CMU School of Drama


Friday, September 03, 2021

‘The Doors Didn’t Open Easily’ on Her Path to ‘Cinderella’

The New York Times: Midway through Andrew Lloyd Webber’s new “Cinderella,” the male ensemble throws itself into a thrusting, muscle-popping number that perfectly illustrates the musical’s fictional setting of Belleville, a town devoted to beauty in all its superficial forms. It’s also laugh-out-loud hilarious, a sly take on an objectification more usually embodied by a female chorus, and a witty amplification of the musical’s reimagining of the Cinderella myth.

1 comment:

Jeremy Pitzer said...

The work of JoAnn M Hunter, especially on the revival of Cinderella, feels like a perfect example of the theater's new age. Andrew Lloyd Webber’s Cinderella is a show that exemplifies the flashy, white-centric, era of mega musicals that began in the eighties and only began to slow down recently, though only the sets and scope have changed, most large musicals are still mostly white people.
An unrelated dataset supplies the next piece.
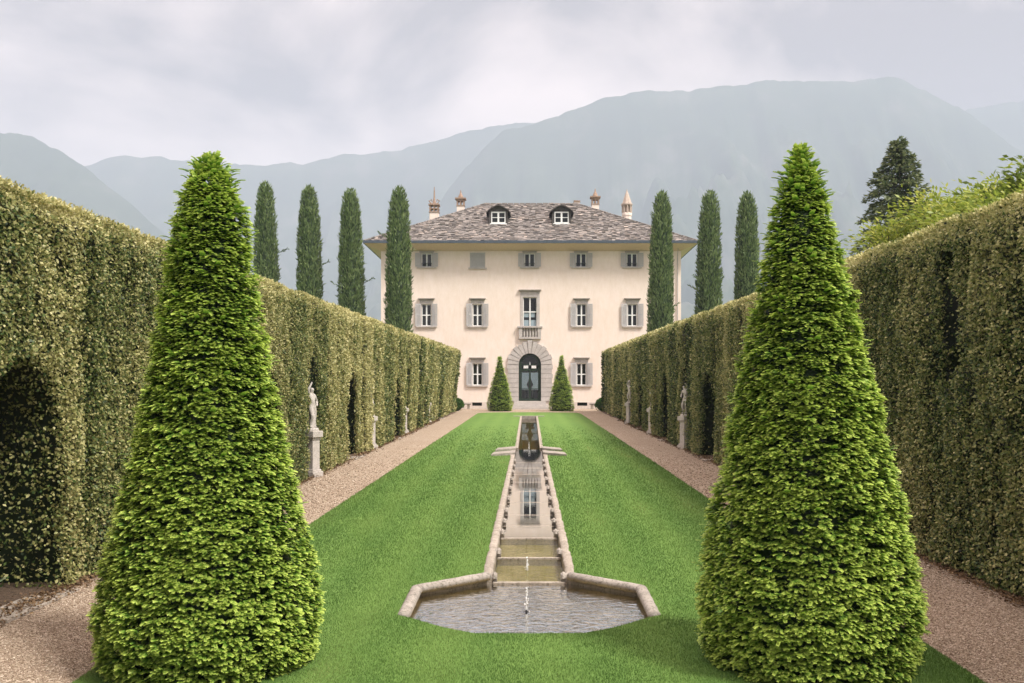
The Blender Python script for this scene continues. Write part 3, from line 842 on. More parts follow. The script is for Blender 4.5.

What Hunter and the creative team have made out of the bones of Cinderella represents the bridge between the past and future of theater, with the inclusion of people of color and a myriad of different perspectives beside that of the original white creators. There are those who say that theater can’t change too far from its “rich history,” but this production proves to them that the past can be woven into the tapestry of the future. There is room, in the coming future of theater, for altogether new pieces but the alteration of past pieces can also be effective at making positive change.